5. Rural credit was not a stand-alone component at project design. Project management later included it as a separate component because of its crucial impact on rural household income.

The goals of the rural credit component include:

  • increasing household income by helping rural households set up small income-generating projects;
  • created employment opportunities and reducing unemployment rates, thereby stimulating greater economic dynamism to the benefit of both the local population and the economy as a whole; and
  • strengthening beneficiary capacities.

6. The project has reached local communities through socio-economic studies, existing extension units, mobilization activities such as meetings and field days, and individual encounters with local farmers.

7. Women’s participation in project activities has generally been accepted by both men and women in the target households, which has meant that efforts to reach women have not encountered particular obstacles or constraints. Two factors that initially contributed to this attitude were the deteriorating household income levels and the widely felt need to find income-enhancing strategies that would benefit the entire household, irrespective of gender. In other words, local communities perceived economic need as a sufficient rationale for seeking new ways to enable women to increase household income. The project therefore decided to facilitate women’s participation through its credit component, rather than through awareness-raising and other measures that were perceived as being less necessary in this specific project area.

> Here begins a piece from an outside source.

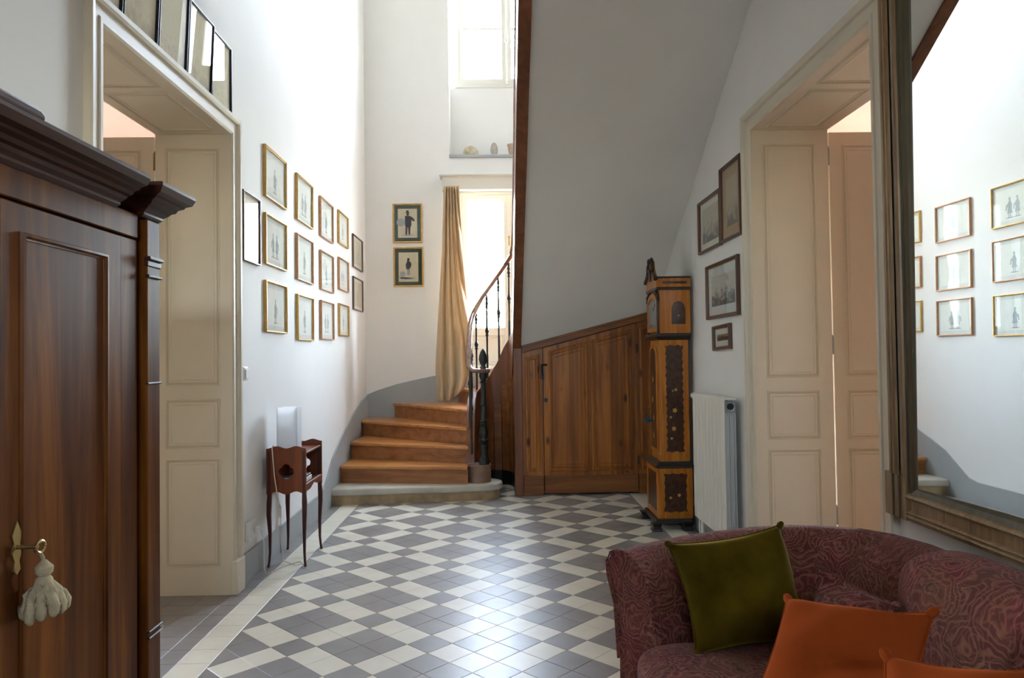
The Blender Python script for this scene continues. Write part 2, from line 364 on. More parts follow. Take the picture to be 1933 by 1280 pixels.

Relevant credit measures included:

  • diversifying loan types based on the rural community’s needs and preferences in each locality;
  • lowering interest rates for farm loans, based on government policy;
  • implementing special facilitating measures for members of rural cooperatives and groups, such as reduced interest rates and relaxed loan guarantees;
  • relaxing guarantee requirements for women borrowers;
  • using flexible loan mechanisms adapted as far as possible to the needs and characteristics of the region;
  • providing skills training to both men and women farmers, and training women in the establishment and management of small businesses;
  • raising the loan ceiling for credit used for land reclamation;
  • examining new types of loans and services that could be introduced to meet specific beneficiary needs;
  • establishing loan conditions that guarantee that borrowers intend to use loans for productive investment and are in a position to do so, thus securing timely repayment and real income-enhancing impact; and
  • making loans to women on a medium-term basis, with payments generally due within five years of the date of loan disbursement.

Problems Encountered

8. The main constraint women faced in accessing rural financial services was the lack of land collateral since most women in the project area do not own land. The project addressed this problem by relaxing collateral requirements in favour of recourse to two men guarantors for each woman borrower. Since problems in marketing microenterprise products were also considered likely, the project recommended a greater focus on training in small-business management.
Positive Impact of the Credit Component on Men and Women Beneficiaries

9. Between early 2000 and end 2001, the project granted 1 172 loans, of which 522 were given to men farmers and 650 to women. The vast majority of these loans were issued for livestock (cows, hens, sheep, bees), although a significant number were for the purchase of sewing or knitting machines.

The project’s most important achievements in relation to its credit component were to:

  • create income-generating activities for rural households;
  • reduce unemployment among young people, especially those who had not completed their studies;
  • achieve household self-sufficiency through on- and off-farm production, depending on the type of loan;
  • increase household income, encouraging household financial self-sufficiency; and
  • foster rural women’s economic independence and increase their confidence in their ability to manage small enterprises alongside men.